NVESTIGATION OF TECTONICS BY GRAVITY DETAILING*

Mapping of fault patterns is an important part of geophysical exploration. A computerized digital template analysis method is described which tests gravity maps for the effects of faults by comparing measured gravity data with calculated master curves. The interpreted gravity data are incorporated in a tectonic map using geological symbols and units, for ready use by the geologists. Tectonics can be investigated by gravity detailing if the smallest undulations on the Bouguer map are taken into consideration. Up to now, residual and derivative gravity maps have explained gravity effects by assuming spherical bodies which are almost unknown in geology.

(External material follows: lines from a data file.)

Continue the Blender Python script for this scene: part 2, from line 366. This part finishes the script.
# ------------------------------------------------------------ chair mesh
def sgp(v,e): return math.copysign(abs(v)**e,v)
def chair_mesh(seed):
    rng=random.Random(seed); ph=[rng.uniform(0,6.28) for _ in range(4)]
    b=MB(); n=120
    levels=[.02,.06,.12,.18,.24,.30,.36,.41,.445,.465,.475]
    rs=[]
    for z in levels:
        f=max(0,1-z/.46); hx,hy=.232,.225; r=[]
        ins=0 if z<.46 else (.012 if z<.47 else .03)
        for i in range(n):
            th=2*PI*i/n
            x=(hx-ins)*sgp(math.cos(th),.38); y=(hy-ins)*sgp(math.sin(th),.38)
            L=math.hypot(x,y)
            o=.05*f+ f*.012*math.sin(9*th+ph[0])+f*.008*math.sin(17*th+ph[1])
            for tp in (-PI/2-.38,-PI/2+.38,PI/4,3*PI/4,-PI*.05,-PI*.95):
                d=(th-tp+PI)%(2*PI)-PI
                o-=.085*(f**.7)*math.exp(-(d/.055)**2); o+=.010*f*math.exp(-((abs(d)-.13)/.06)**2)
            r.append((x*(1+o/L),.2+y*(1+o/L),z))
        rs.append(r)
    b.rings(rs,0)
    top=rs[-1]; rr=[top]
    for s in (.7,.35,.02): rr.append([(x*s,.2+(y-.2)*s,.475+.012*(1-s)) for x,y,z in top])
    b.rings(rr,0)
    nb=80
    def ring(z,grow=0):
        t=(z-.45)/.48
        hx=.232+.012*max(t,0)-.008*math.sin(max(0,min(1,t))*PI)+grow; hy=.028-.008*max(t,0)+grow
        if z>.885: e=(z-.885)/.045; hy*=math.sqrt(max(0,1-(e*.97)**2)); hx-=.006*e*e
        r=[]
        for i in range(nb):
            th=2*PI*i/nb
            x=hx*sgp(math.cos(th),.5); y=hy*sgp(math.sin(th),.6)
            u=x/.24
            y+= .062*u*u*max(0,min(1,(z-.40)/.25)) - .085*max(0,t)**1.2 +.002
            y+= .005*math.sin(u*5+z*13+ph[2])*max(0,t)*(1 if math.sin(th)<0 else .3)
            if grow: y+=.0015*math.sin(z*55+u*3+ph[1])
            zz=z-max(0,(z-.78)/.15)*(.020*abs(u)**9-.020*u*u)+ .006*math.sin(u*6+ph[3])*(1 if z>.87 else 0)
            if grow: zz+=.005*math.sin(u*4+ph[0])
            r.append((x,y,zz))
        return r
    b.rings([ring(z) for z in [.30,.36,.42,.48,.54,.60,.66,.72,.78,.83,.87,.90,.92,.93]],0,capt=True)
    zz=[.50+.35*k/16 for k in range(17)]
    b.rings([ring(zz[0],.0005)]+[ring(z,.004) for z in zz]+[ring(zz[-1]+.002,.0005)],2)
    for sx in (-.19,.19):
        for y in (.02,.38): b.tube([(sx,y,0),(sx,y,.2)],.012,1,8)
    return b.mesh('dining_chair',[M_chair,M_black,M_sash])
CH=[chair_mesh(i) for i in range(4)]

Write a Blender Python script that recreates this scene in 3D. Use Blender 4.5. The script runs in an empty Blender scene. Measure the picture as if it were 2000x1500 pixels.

The method discussed here uses tectonic elements, such as fault-blocks and dikes as a basis of interpretation instead of the spherical bodies of the conventional interpretation methods. Gravity data can be easily and relatively cheaply obtained in the early phases of exploration by area wide spot coverage following lines of easy access such as roads, etc. Seismic studies, by contrast, have the disadvantage of being executed along predetermined profile lines. Only after sufficient detailing do seismic profiles permit-if at all -an areal mapping of faults. Thus a tectonic map is obtained only at the end of a geophysical survey instead of being available prior to the planning of costly seismic profiles. The use of gravimetric data and their interpretation by the suggested method provides tectonic detail maps in the early phases of geophysical studies. In addition, this article discusses a general geophysical interpretation method, using the investigation of faults by gravity as an example. Applications of this method for different gravity and magnetics problems as well as for combined interpretations are outlined. Detailed case histories will be published in later articles.